Posts Tagged ‘images of Druze as rough fighters’
Testimonials of a civil war in Lebanon: The case of Michel Abu Najm
Posted by: adonis49 on: October 22, 2008
Testimonials of a civil war in Lebanon: The case of Michel Abu Najm
From the issue of the daily Al Balad April 21, 2005
Michel Abu Najm was 4 years old when the civil war started. His Christian family is from Riyak close to Zahle and the pictures of Khomeini were predominant in his elementary school. What follow is an excerpt of his impressions and how his family political positions and upbringings affected his views.
Michel used to call Pierre Gemmael and his sons Amin and Bashir uncles, every time he saw their pictures in houses during their visits to families. He got very fond of a picture of Bashir carrying a machine gun and smiling.
Family chatting in these surrounding left him with indelible images of the Druze as rough fighters wearing their traditional head caps, a knife in a hand and a Kalashnikov on a shoulder surrounding Christian villages in the region of Chouf.
A book written in French showed pictures of slaughtered Christian families by the Druze. His father used to recall with pride the image of a Christian girl holding a Doshka gun placed on a jeep that was trailing behind it a Somali fighter who volunteered his services to the Palestinian cause.
Michel was fond of soldiers and saluted the Syrian forces when he saw them, not being able to discriminate among soldiers; his mother would remonstrate him for being friendly with the Syrian soldiers, but his grand father would reply that she should leave her son’s candor intact.

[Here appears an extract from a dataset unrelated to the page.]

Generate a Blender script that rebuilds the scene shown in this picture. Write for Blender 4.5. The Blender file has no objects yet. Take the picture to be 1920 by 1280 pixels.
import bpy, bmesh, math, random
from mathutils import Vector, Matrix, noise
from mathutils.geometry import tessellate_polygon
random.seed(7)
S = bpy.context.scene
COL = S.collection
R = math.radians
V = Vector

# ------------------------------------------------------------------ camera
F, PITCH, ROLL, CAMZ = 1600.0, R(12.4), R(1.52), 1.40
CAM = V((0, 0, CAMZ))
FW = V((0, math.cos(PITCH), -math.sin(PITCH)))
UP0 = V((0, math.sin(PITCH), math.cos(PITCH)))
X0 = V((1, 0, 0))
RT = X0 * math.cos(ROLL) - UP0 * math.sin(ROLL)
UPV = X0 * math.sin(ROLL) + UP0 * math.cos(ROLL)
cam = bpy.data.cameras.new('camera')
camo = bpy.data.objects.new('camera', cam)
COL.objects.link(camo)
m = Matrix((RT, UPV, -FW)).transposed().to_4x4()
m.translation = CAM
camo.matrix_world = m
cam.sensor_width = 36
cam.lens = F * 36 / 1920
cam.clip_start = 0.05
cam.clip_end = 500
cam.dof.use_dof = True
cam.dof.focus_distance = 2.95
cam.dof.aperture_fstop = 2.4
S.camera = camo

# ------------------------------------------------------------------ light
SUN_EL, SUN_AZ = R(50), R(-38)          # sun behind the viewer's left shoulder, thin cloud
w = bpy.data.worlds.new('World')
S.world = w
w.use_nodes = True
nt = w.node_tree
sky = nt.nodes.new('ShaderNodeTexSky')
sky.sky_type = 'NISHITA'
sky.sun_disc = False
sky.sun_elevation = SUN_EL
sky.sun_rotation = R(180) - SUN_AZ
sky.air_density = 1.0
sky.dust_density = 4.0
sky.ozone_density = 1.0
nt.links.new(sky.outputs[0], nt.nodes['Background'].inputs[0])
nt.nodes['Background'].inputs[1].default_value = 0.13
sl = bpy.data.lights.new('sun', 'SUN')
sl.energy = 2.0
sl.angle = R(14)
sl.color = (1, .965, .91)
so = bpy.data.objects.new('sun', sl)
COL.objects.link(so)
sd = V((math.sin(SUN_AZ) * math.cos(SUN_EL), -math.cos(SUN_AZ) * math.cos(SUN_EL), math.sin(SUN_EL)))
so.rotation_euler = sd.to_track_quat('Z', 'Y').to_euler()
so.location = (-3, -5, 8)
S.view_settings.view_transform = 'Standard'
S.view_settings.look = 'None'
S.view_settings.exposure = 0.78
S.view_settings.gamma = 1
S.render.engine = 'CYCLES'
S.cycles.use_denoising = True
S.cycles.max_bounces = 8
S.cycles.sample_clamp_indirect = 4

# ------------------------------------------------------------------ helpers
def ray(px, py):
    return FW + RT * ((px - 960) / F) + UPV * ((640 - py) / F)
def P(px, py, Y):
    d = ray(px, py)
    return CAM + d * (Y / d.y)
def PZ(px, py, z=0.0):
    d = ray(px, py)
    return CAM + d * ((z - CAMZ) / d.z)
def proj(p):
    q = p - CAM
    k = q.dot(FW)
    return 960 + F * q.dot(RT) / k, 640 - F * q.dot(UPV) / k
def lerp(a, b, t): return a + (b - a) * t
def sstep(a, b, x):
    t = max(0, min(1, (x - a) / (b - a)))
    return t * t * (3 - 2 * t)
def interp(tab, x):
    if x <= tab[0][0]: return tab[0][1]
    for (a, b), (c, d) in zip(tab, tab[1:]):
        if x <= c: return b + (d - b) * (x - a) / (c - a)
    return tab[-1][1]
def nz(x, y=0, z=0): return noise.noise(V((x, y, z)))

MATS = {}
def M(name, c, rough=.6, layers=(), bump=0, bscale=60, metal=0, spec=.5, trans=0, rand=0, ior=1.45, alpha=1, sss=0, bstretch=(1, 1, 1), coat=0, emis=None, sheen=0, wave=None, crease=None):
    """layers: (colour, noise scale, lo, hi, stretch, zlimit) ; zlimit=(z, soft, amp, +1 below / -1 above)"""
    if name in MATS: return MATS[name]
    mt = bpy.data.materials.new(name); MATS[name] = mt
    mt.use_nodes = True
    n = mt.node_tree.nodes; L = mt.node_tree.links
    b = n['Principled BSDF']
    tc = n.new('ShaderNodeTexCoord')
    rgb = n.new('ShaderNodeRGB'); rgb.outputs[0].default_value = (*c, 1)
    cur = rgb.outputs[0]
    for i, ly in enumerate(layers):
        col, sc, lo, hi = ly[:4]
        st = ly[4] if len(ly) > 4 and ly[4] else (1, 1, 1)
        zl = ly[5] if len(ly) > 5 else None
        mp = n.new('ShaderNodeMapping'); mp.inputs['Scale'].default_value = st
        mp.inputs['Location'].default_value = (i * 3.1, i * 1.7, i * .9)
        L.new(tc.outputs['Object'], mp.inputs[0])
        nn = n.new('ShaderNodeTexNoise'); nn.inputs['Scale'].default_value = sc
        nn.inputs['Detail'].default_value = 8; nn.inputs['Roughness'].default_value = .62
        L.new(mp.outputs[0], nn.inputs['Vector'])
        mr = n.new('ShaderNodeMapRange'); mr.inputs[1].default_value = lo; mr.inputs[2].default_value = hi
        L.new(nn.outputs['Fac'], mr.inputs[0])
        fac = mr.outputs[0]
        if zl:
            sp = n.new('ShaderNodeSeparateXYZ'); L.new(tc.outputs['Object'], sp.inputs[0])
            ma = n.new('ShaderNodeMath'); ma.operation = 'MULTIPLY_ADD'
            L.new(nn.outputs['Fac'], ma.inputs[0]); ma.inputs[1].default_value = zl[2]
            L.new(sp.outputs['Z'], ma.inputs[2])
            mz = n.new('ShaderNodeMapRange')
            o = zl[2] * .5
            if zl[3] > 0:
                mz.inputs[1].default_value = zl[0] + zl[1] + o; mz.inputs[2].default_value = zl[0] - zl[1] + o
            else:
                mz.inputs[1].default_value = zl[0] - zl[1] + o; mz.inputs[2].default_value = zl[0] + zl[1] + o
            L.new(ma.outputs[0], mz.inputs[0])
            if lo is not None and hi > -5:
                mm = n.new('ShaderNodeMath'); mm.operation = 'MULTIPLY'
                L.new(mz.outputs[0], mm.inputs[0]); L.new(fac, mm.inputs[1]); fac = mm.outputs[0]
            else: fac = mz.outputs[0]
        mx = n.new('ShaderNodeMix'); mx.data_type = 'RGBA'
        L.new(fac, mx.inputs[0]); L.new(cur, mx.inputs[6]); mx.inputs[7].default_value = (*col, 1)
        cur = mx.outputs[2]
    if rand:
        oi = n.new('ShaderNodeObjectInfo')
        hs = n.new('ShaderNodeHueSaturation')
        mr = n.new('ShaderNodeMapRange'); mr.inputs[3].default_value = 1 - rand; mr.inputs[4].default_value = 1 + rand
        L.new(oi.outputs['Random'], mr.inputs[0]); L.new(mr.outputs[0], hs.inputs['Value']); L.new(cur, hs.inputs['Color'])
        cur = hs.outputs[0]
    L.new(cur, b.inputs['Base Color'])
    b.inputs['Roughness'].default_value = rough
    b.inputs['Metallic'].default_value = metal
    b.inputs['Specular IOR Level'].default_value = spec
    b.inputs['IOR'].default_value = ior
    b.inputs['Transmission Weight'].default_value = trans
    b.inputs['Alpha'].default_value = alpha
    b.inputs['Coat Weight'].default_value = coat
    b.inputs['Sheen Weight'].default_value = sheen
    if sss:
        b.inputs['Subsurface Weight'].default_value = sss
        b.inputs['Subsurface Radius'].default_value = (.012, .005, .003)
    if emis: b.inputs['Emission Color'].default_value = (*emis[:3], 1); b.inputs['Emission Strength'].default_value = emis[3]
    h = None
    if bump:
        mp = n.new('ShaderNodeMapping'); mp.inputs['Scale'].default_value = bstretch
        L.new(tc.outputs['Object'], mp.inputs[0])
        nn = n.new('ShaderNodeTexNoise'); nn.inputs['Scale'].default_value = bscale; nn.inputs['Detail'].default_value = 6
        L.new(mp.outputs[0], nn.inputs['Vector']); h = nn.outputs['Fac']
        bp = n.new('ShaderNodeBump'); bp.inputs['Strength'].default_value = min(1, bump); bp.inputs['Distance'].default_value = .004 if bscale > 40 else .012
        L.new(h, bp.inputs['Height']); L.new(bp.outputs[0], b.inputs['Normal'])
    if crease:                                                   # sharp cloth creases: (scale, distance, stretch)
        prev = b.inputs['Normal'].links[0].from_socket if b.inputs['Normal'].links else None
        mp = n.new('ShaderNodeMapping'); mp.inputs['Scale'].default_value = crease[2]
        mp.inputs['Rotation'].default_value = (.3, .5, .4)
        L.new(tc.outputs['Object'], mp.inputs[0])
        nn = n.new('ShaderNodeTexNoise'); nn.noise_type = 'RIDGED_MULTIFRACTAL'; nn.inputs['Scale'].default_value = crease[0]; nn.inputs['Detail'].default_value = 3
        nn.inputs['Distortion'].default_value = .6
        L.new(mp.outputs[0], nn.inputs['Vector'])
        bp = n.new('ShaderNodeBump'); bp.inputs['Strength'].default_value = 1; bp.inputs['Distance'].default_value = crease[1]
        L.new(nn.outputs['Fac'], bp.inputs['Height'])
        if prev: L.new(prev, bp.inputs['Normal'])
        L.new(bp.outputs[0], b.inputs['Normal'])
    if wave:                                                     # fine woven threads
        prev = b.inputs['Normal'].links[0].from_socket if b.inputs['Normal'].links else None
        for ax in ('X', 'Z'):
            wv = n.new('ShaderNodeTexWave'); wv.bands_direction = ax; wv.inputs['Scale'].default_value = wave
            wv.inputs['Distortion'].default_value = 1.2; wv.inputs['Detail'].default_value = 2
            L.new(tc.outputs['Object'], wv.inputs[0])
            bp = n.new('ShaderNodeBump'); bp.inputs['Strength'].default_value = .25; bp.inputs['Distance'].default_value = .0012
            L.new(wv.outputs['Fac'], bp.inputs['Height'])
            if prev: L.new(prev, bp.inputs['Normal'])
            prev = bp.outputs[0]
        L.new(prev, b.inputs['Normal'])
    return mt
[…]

They moved to East Beirut, and after learning to discriminate between the 155 mm shells of the Lebanese army and the 240 mm of the Syrian artillery, the entire family hurried back to their hometown after a couple of shells fell very close to where they lived in Beirut.
In his town, the members of the Lebanese base Syrian National Social Party were the main power after the Phalange party members were driven out of town. He learned later that the meaning of Syria in the Syrian national social party ideology is not support for the Baath party in Syria, but the concept that Syria is one nation comprising Iraq, Jordan, Palestine, Syria and Lebanon.
His family hated Elie Hobeika who split the “Lebanese Forces” and led a faction that supported the Syrian politics in Lebanon.
Later on, he became a fan of General Aoun and the Lebanese army as they stopped an offensive by the Palestinians and Jumblatt’s fighters in Souk Gharb in Aley.
After the downfall of Prime Minister Aoun, Michel’s views changed; The Lebanese army and the Lebanese flag had no meaning to him any more.
One day, someone with a Syrian accent ordered them to open the door of their house His mother hid her children and his father snatched his gun and looked out the window; they discovered the priest in front of the door who has come to bless the house, and it was his assistant of Syrian origin who called on them.